American Graffiti

It’s been a tough week for D.C.’s historic landmarks.

Beginning on Friday, a vandal armed with green paint splashed a path through the District, defacing monuments, statues, and churches along the way.

I was in San Francisco when I heard the news that paint had been thrown onto the statue at the Lincoln Memorial.

Pretty shocking stuff, but it turned out to not be an isolated incident. Over the weekend there was a steady drip of similar news from D.C.:

Green paint on a statue of Martin Luther and inside the historic Luther Place Memorial Church at Thomas Circle…

Green paint on a statue of Joseph Henry, the first secretary of the Smithsonian, outside the iconic Castle building…

And finally on Monday, green paint inside the National Cathedral, where a pipe organ and two chapels were splashed – one of which served as President Woodrow Wilson’s initial burial site.

The Lincoln Memorial undergoing cleaning to remove green paint.
The Lincoln Memorial undergoing cleaning to remove green paint.

It was there that the vandal, a Chinese woman on an expired tourist visa, was caught green-handed – literally.

Now all four landmarks are undergoing extensive cleaning. It’s particularly tough for the National Cathedral, which is still raising money for restoration after the 2011 earthquake.

While this kind of damage to our national landmarks is rare, it’s not unheard of.

The Lincoln Memorial was hit once before, painted with a racial epithet in 1962 – the 100 year anniversary of the Emancipation Proclamation. And the Washington Post has this short history of other monumental vandalism in the District.

This week another Martin Luther statue was also being defaced – but this time on purpose.

On the Tidal Basin, stone cutters are chipping away at the side of the new Martin Luther King, Jr. Memorial to remove a misquote that caused a furor when the statue was unveiled in 2011.

It’s a paraphrase of King’s famous “Drum Major” sermon, which he delivered in his Atlanta church just two months before his assassination in 1968.

MLK Statue - Drum Major Quote
A drum-major misquote.

Many people (including me) thought that the current quote, “I was a drum major for justice, peace, and righteousness,” sounded arrogant and out of character. It’s taken out of context from the fuller speech, which captures King’s humility:

“Yes, if you want to say that I was a drum major, say that I was a drum major for justice. Say that I was a drum major for peace. I was a drum major for righteousness. And all of the other shallow things will not matter.”

After much debate, the Department of the Interior brokered a deal to erase the offending paraphrase rather than try to inscribe the whole quote.

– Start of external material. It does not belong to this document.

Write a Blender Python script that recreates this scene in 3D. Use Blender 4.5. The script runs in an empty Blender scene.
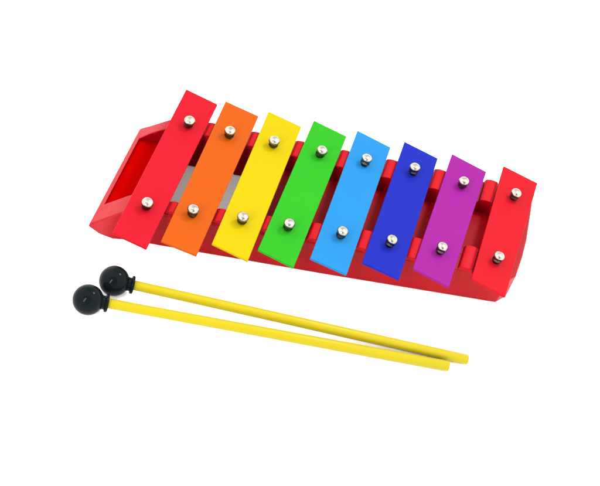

The statue’s Chinese sculptor Lei Yixin was even brought back to Washington to oversee the work, replacing the words with striations that will blend in with other parts of the memorial.

(Ironically, it seems like the artist and master sculptor might have had trouble getting into the U.S. to fix the statue, which didn’t seem to be a problem for the green paint vandal with a tourist visa.)

This sanctioned bit of vandalism should be finished by the end of August, in time for the 50th anniversary of King’s famous “I Have a Dream” speech and the March on Washington.

A less famous line from that speech, “Out of the mountain of despair, a stone of hope,” appears on the other side of King’s statue.

As the clean-up continues, that pretty much sums up the feelings of tourists and locals alike about our marred monuments.